Wednesday, March 10, 2010

chain wear

Most people do not replace their chain often enough and this leads to the gears not shifting correctly and excessive wear on the chainrings and cassette. Chain wear is affected by a few things, riding conditions, riding style(masher vs spinner) and shifting technique. When the conditions are wet the chain is going to wear out faster due to the dirt that gets in the rollers of the chain, wet weather also tends to wash the lube off of the chain much faster. If you are the type of rider that tends to ride at a low cadence then you are going to wear the chain faster than someone who rides at a higher cadence.
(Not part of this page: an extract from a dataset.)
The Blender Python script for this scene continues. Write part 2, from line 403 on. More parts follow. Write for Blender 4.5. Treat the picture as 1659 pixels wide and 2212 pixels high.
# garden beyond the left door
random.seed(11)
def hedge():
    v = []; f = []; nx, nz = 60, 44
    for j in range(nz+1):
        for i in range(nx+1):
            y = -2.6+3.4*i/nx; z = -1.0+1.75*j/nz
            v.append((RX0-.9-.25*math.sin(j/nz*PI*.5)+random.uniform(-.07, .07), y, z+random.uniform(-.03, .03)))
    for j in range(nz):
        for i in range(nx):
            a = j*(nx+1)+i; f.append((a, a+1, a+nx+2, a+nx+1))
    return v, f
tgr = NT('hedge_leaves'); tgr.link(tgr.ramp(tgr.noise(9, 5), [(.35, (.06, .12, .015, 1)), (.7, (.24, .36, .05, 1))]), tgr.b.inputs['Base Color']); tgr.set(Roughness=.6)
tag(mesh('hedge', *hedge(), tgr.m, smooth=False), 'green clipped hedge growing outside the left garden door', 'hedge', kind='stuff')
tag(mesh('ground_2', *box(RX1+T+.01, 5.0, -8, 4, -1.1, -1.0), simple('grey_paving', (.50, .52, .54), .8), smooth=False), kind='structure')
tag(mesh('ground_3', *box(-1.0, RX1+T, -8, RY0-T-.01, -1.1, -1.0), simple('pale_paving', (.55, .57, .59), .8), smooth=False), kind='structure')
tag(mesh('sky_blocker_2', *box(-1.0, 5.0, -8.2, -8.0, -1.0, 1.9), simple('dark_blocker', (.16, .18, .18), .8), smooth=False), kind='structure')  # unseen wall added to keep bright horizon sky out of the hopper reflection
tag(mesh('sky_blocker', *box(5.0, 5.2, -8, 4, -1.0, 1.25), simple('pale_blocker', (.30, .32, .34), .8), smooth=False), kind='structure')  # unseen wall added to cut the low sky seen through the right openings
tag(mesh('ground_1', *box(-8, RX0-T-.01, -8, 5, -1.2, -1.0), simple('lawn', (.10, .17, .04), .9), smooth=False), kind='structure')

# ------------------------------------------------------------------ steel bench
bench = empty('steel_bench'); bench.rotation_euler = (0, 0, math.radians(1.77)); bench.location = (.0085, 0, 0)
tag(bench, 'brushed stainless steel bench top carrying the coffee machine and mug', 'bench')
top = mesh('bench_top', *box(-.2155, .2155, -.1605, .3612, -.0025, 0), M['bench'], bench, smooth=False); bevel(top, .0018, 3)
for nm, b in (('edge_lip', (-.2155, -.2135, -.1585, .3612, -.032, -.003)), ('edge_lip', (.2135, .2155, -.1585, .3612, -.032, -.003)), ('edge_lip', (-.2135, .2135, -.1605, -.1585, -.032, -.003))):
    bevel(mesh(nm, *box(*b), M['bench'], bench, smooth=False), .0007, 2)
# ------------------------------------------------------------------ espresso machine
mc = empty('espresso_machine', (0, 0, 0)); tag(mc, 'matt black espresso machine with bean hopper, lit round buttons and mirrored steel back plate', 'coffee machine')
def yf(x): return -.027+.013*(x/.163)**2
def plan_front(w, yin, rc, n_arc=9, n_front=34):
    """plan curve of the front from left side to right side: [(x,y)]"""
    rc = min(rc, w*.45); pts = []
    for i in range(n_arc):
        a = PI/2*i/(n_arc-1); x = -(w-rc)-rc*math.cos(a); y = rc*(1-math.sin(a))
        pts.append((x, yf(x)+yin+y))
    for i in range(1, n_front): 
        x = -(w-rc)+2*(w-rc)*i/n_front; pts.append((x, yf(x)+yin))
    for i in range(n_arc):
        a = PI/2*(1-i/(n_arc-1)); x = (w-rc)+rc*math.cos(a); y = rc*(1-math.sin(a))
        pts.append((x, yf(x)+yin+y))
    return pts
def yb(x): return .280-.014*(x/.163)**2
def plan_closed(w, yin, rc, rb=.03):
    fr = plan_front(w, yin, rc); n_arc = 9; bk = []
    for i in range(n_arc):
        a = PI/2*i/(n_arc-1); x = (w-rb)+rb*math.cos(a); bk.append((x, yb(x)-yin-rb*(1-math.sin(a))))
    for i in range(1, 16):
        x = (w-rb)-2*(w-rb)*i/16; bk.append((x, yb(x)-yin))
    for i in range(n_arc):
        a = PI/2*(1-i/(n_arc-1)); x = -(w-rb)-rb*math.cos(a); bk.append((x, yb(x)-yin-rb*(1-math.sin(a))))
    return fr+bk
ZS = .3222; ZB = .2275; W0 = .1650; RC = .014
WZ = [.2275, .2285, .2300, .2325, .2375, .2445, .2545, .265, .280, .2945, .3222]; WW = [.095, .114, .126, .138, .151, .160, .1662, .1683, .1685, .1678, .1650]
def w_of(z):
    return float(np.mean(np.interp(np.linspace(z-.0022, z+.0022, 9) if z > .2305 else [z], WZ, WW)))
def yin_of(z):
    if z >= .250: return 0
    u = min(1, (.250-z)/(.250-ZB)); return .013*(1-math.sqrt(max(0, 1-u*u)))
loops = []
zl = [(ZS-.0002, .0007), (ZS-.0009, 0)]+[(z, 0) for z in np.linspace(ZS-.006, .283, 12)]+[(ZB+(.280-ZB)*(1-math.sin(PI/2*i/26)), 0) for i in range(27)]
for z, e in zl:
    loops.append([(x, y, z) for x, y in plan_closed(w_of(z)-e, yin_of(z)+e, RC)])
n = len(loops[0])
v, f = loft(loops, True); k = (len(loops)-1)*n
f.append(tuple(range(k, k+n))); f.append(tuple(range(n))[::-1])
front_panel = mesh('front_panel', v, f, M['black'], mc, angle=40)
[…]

The last major thing that affects wear is shifting technique. If you tend to crosschain a lot(riding in big ring, big cassette cog or small ring, small cassette cog) then you will put more wear on the chain and also the chainrings. The easiest way to check for chain wear at home is to measure 12 links of your chain. A new chain measures 12 inches and anything over 12 1/16 is too long. There is a tool that measures it quickly and costs less than 10 dollars, but a ruler works just fine. You should expect to get anywhere from 1500 to 2500 miles out of a 10speed chain and about 500 more out of a 9 speed chain. If you take very good care of it and keep it clean and make sure to shift correctly and try to ride at a higher cadence you can help the chain to last a lot longer.